Gaza Conflict Exposes “Two-State Solution” Fallacy
Over thirty years of negotiations to end the conflict over the "Holy Land" by establishing a Jewish Israel and Muslim Palestine have come up empty.
For approximately a century, Muslims and Jews have been contending for political control over a part of the world labeled “the Holy Land” by the followers of three great religions – Christianity, Islam, and Judaism. In 1948, Jewish residents of the parts of the “Holy Land” named “Palestine” by the British Empire and The League of Nations, created a Jewish state named Israel. Elements of “Palestine” that remained under Muslim Arab political control fell at that time under the sovereignty of Jordan (“the West Bank”) and Egypt (“Gaza”).
Since creation, Israel has always emerged victorious whenever the Muslim-Jewish competition for “the Holy Land” has descended into military conflict. This pattern appears to be on course for repetition in the war that Hamas began with its heinous October 7 attack on Gaza’s peaceful Jewish neighbors.
The current conflict in Gaza, along with prior Hamas attacks against Israeli territory from Gaza, have made it abundantly clear that the Camp David Accords’ Gaza experiment is a failure. During the 1978 negotiations that ended the 30-year state of war between Israel and Egypt, both parties to the negotiation declined the opportunity to take sovereign control over Gaza. Egypt had exercised sovereignty over Gaza between 1948 and 1967.
By default, Gaza was reserved to be part of a future, to be negotiated, Palestinian state that would also include the territories labeled “the West Bank.” For over 40 years, U.S. negotiators have chased the chimera of the “Two-State Solution” – a Jewish Israel (whose Supreme Court has ruled emphatically that Israel is a Jewish state) side-by-side with a Muslim Palestine (The provisional Palestinian constitution declares that Islam is the country’s official religion) within the borders of “the Holy Land.” Over the course of these negotiations, Palestinian Muslims (uniformly Sunni), along with their local Christian allies, have refused at every opportunity to accept any negotiated version of a “Two-State Solution.”

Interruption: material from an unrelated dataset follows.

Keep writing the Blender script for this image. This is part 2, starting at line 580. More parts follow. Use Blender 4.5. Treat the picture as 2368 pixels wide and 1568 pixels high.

In the wake of the October 7 Hamas attack, Israel understandably launched a powerful counterattack against Hamas in Gaza. Demonstrating broad support among all Muslims for Hamas, Shi’a Hizballah militias in Lebanon responded with artillery barrages into northern Israel, and Shi’a Houthi forces in Yemen have attacked international shipping in the Red Sea. Additionally, pro-Hamas demonstrators around the world have expressed their support for Hamas and its objectives, chanting the slogan, “From the River to the Sea.”
Under the circumstances, it is hard not to conclude that Hamas and its global supporters expect to achieve a unitary Muslim-ruled state that encompasses the entire part of “the Holy Land” they call Palestine. Hamas’s atrocities committed on October 7 provide a useful template for the fate of Jewish residents once a unitary Palestine is established.
In retrospect, the possibility of negotiating a “Two-State Solution” probably died on November 4, 1995, the day former Israeli Prime Minister Yitzhak Rabin was assassinated. He was the only Jewish leader who had the strategic sense, international respect, and broad domestic political support within Israel to have engineered it. Yet even he might have been unable to overcome deep seeded perpetual Palestinian opposition to a “Two-State Solution.”
Since the latest “Holy Land” conflict began, the Biden Administration has deployed its top diplomats trying to achieve a cease fire and gain release of the hostages Hamas took on October 7. These efforts remain firmly entrenched within the “Two-State Solution” rubric that U.S. diplomats have pursued for decades. So far, U.S. diplomatic efforts have made very little progress, perhaps because the conflict’s protagonists no longer share the American “Two-State” vision for a final peace settlement. They appear to be “in it to win it.”
Inertia is a powerful force, both in Physics and in human behavior, and America’s foreign policy and national security elite have been locked into pursuit of the “Two-State Solution” for decades. The proponents of this idea are deeply vested in terms of personal and professional reputations, not to mention pocketbooks. It will take a significant force to cause a shift in U.S. policy towards one grounded in a realistic assessment of the situation – “the Two-State Solution” has no clothes. As the current Gaza conflict seems to be of insufficient force to effect such a change, the next opportunity may well be the 2024 U.S. presidential election.